Un aspecto que aborda inicialmente el manuscrito y que luego perderá fuelle en sus preocupaciones es el afán de perpetuarse eternamente de los escritores, una inclinación que acuña como “erostratismo”, en honor de Eróstrato, que incendió el templo de Éfeso para inmortalizar su nombre. “¡Mi nombre! ¿Y qué importa mi nombre? (…) Siembro las ideas que me vienen a las mientes —sean propias o ajenas— al azar de mi marcha por el mundo, a boleo, y el mismo ahínco pongo en una carta que será trizada no bien leída, que en un escrito público que se archive y empolve mañana en uno de esos cementerios que llamamos bibliotecas”, expone el escritor, que clama contra “la avaricia espiritual” como “raíz de todo decaimiento”.
En
Mi confesión se asiste al desgarro de Unamuno, que parecía brotar de una paradoja: un apasionado rehén de la razón, o viceversa: un intelectual en busca de la fe.
“No quiero poner paz entre mi corazón y mi cabeza, entre mi fe y mi razón, sino quiero que se peleen y se nieguen recíprocamente, pues su combate es mi vida”, escribe en un adelanto de lo que absorberá su pensamiento en unos años.
Sospechaba de la docencia que se arrodillaba ante los ideales —políticos o económicos— y le atemorizaba la “sequedad intelectual, sin fondo de sentimiento”. Ese alejamiento del sectarismo le condena a cierta soledad.

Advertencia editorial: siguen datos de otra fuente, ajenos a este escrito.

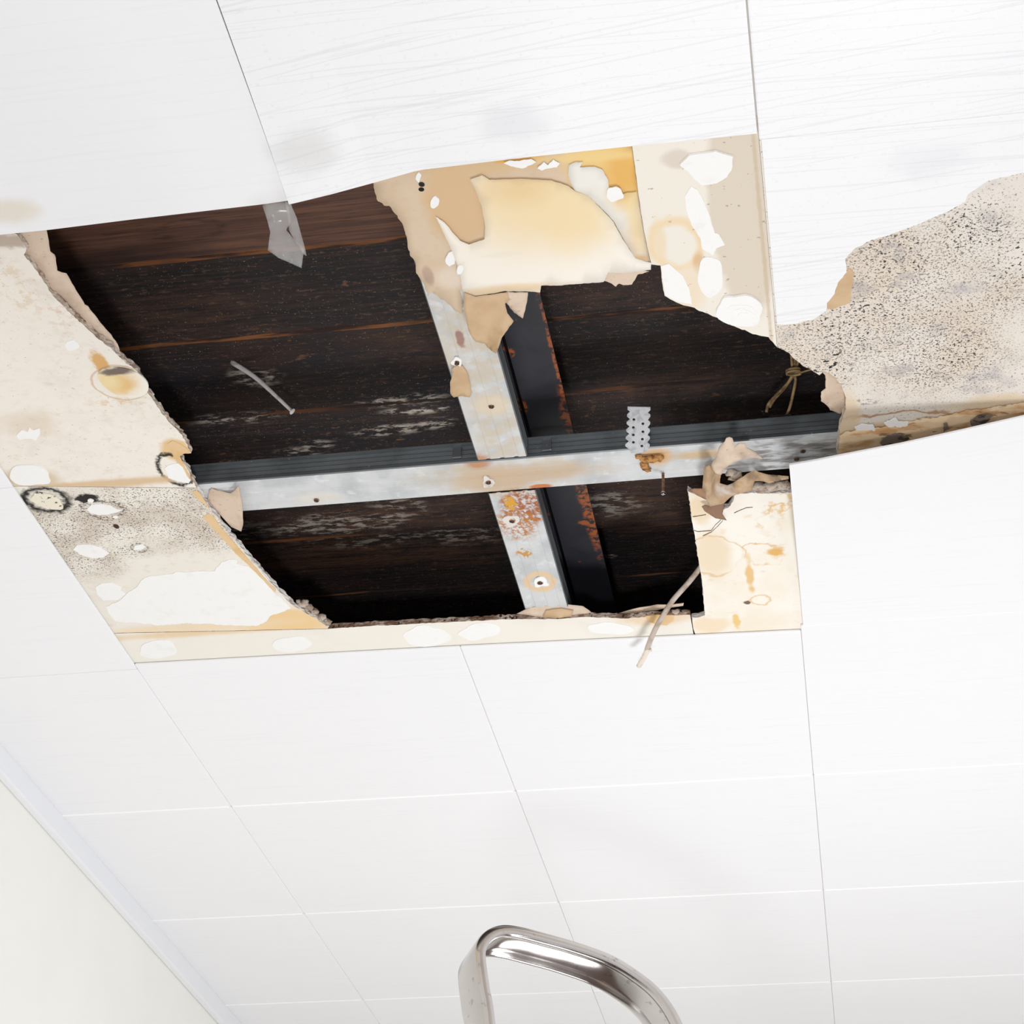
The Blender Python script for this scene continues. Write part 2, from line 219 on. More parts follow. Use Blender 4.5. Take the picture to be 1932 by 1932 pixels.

“Tiene dificultades en todos los frentes, muchos intelectuales no entienden sus problemas con la fe y los conservadores le consideran un heterodoxo”, analiza Alicia Villar.
En la pugna y la duda vive cómodo. Nunca fue el autor de
La tía Tula un hombre de ideas excluyentes
. “Los que lo ven todo claro son espíritus oscuros”, le dijo una tarde el poeta portugués Guerra Junqueiro. Lo suscribió plenamente: “No leo a los escritores agresivos, cortantes, afirmativos, de batalla. Creo que hacen su obra, pero que es obra muy pasajera.
Y como no me siento un luchador de avanzada ni un propagandista, me quedo aquí en este retiro”.